People shop at Fashion Valley mall in San Diego on Black Friday, Nov. 24, 2017.

Photo by Nicholas McVicker

Above: People shop at Fashion Valley mall in San Diego on Black Friday, Nov. 24, 2017.

Roughly three in 10 San Diego residents expect to spend six months paying off credit card debt racked up during the holidays, according to a study released Monday by Union Bank.

The bank surveyed 1,000 Americans, including 301 San Diego County residents, for the study, which found debt to be central to many Americans' holiday spending plans and concerns.

More than three-quarters of survey respondents in San Diego expressed concern about overspending, while 20% of local respondents said to have their credit card debt paid off would be their dream gift to receive.

The study found that 65% of Americans and 61% of San Diego residents will give themselves a budget for their holiday shopping, but 47% of San Diego residents feel pressured to buy gifts for people they otherwise wouldn't and 31% spend more than they should on gifts in an effort to impress friends and family members.

"Having a realistic budget and planning ahead are the best ways to control holiday spending," Union Bank partner Tonya Rapley said. "Start with creating a budget that works with your holiday plans and wallet. ... Also, the earlier you start, the more you can shop around for sales and special deals."

About 90% of Americans in Generation Z are concerned about overspending on gifts, the most among all generations. Gen Z respondents were also the most willing to go into debt to purchase someone's dream gift and the most willing to do so for their parents.

A total of 64% of Gen Z respondents would go into debt for their parents' gifts, while only 36% of millennials, 23% of Gen X respondents and 5% of Baby Boomers were willing to do so.

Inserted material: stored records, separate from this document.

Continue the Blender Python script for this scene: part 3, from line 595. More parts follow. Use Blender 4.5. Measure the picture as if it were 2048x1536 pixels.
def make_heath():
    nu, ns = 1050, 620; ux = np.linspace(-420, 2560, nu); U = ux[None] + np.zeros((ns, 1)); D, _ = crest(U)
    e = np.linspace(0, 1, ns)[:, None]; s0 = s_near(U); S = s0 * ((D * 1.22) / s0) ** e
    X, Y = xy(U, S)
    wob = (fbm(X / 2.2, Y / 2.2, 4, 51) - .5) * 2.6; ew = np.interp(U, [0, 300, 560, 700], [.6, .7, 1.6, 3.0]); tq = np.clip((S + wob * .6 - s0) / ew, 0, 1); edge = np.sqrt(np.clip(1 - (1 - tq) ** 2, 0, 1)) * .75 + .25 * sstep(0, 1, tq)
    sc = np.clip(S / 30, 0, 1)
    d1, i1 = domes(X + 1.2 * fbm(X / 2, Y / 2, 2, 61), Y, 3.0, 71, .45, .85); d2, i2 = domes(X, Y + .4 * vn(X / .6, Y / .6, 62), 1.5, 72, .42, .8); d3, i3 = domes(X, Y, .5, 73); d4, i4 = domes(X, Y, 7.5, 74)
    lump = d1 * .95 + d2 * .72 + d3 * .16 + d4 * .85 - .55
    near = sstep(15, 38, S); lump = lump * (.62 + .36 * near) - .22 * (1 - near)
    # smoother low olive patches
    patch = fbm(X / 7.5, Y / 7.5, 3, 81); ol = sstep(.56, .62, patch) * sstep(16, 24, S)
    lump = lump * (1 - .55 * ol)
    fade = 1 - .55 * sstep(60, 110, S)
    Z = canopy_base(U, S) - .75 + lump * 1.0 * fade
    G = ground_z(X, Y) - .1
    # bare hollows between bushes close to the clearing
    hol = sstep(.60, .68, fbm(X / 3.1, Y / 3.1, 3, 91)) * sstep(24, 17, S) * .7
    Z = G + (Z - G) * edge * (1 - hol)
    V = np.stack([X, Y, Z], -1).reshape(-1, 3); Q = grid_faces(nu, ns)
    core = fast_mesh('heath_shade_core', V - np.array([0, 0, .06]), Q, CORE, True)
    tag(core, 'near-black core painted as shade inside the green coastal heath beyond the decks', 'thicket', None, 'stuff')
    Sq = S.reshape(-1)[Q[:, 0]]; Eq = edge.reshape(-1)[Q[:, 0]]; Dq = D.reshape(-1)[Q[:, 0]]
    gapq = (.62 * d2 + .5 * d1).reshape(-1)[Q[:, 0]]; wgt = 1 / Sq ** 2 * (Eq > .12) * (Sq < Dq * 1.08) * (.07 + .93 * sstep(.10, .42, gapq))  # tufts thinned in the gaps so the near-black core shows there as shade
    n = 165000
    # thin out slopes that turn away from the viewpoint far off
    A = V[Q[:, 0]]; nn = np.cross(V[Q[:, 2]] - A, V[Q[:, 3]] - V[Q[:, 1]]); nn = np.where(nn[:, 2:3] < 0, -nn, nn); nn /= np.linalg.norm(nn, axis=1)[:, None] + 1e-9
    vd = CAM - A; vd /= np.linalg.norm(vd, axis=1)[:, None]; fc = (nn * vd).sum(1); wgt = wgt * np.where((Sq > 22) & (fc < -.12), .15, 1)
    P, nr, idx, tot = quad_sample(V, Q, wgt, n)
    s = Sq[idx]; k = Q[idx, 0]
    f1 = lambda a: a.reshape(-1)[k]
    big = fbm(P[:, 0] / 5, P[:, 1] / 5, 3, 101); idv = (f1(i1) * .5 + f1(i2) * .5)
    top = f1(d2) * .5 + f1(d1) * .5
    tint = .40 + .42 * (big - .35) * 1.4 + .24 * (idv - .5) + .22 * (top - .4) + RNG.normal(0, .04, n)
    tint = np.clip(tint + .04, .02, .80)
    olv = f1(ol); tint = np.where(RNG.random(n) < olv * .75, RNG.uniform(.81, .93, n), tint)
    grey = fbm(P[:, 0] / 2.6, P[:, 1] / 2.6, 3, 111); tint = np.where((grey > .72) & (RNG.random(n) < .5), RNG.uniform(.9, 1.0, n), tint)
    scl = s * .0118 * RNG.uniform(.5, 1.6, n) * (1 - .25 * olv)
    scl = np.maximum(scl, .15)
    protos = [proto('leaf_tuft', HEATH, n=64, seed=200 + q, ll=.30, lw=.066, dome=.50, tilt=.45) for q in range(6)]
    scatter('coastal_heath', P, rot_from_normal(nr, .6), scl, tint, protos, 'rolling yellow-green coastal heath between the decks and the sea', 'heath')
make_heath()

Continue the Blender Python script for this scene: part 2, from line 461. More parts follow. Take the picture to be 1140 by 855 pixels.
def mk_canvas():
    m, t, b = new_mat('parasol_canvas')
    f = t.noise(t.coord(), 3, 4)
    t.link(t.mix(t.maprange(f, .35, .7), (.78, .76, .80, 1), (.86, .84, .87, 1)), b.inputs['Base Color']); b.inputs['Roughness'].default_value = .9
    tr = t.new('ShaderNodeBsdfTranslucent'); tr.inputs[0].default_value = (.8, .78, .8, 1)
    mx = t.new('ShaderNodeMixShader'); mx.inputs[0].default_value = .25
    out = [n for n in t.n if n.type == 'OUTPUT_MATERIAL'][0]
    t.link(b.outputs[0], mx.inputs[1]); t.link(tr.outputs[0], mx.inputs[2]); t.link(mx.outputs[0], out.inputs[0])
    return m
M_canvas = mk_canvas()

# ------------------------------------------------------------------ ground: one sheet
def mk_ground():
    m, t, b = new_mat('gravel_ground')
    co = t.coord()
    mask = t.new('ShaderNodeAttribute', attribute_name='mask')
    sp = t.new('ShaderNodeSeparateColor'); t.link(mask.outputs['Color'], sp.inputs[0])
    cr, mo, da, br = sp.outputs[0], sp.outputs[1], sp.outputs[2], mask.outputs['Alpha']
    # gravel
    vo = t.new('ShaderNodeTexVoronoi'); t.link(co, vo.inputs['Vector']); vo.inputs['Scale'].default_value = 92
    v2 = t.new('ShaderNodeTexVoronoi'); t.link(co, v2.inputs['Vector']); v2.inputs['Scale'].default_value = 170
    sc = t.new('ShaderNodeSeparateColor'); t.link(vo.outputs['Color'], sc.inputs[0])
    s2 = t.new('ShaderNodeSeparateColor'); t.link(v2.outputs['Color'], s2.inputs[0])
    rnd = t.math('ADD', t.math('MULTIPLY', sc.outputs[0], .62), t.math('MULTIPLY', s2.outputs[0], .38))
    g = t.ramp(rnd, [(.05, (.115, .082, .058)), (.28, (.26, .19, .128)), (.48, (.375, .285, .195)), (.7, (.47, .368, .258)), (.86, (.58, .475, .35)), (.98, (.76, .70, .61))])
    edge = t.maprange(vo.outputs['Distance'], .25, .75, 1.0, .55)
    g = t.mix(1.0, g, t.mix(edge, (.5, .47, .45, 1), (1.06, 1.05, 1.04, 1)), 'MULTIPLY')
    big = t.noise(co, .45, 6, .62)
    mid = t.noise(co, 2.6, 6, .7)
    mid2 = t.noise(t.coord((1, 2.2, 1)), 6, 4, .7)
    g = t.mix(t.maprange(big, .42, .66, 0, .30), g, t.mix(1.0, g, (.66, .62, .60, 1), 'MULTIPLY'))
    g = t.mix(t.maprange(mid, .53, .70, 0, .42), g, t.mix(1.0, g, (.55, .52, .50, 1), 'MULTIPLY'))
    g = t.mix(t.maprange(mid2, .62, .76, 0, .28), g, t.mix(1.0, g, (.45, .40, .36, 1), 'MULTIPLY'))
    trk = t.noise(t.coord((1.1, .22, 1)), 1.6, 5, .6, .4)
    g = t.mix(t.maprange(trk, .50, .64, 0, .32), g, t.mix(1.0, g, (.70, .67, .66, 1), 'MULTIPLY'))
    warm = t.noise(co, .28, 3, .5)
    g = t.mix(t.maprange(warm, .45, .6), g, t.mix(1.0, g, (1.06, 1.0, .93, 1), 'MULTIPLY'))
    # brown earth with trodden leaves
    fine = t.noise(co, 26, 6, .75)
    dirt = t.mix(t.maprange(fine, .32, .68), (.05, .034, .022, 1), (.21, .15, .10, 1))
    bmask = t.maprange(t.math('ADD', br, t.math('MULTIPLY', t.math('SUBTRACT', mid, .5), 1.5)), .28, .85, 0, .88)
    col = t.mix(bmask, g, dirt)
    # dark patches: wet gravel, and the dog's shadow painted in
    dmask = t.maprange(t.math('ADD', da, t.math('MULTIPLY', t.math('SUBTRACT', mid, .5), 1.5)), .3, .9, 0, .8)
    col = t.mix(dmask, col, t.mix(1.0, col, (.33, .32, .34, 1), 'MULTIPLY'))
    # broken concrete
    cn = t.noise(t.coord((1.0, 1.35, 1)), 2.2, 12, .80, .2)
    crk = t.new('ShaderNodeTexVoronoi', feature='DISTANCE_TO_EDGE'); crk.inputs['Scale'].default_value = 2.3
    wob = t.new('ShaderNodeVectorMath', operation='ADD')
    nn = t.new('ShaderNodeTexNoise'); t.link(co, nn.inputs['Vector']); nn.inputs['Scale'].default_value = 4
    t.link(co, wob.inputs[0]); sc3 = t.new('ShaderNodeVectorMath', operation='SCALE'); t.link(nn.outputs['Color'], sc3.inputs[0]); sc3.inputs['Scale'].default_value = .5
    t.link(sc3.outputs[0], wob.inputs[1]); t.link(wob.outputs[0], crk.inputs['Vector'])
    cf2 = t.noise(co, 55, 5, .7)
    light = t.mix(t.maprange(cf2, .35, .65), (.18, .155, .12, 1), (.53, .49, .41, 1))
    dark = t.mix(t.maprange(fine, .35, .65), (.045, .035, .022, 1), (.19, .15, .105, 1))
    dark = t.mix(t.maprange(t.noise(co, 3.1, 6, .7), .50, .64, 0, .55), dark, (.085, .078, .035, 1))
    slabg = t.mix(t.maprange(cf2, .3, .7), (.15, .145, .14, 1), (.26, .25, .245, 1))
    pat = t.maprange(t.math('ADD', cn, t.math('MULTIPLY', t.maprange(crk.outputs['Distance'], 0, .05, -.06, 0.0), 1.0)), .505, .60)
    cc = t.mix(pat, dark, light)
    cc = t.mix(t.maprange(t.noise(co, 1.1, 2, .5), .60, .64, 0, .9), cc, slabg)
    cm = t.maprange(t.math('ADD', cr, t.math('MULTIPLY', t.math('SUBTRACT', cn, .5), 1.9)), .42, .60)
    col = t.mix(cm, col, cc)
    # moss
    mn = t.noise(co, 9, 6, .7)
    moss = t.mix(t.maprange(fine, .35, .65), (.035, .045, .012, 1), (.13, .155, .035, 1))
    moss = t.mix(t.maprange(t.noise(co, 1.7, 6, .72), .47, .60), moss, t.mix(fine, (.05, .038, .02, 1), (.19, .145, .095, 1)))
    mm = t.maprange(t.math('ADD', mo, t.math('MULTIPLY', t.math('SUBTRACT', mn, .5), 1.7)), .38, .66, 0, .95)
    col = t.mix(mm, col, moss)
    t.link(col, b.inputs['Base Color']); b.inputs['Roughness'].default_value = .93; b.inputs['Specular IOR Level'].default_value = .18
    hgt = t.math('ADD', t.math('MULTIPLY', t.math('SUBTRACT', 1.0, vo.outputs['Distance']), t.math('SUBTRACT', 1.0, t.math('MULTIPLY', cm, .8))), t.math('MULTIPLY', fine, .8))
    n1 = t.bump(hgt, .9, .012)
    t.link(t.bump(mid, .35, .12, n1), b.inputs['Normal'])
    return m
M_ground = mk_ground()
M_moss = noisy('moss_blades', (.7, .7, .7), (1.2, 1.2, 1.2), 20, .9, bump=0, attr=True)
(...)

One-fifth of Gen Z respondents in the U.S. were also planning to spend more than $250 on a gift for their mother.

"We find that people feel pressure to overspend and may make poor financial decisions at this time of year, the repercussions of which can linger for months into the new year," said Pierre Habis, Union Bank's head of consumer banking. "But if we can use the holidays as an opportunity to talk about money, we can learn and adopt better financial habits that will help us all year long."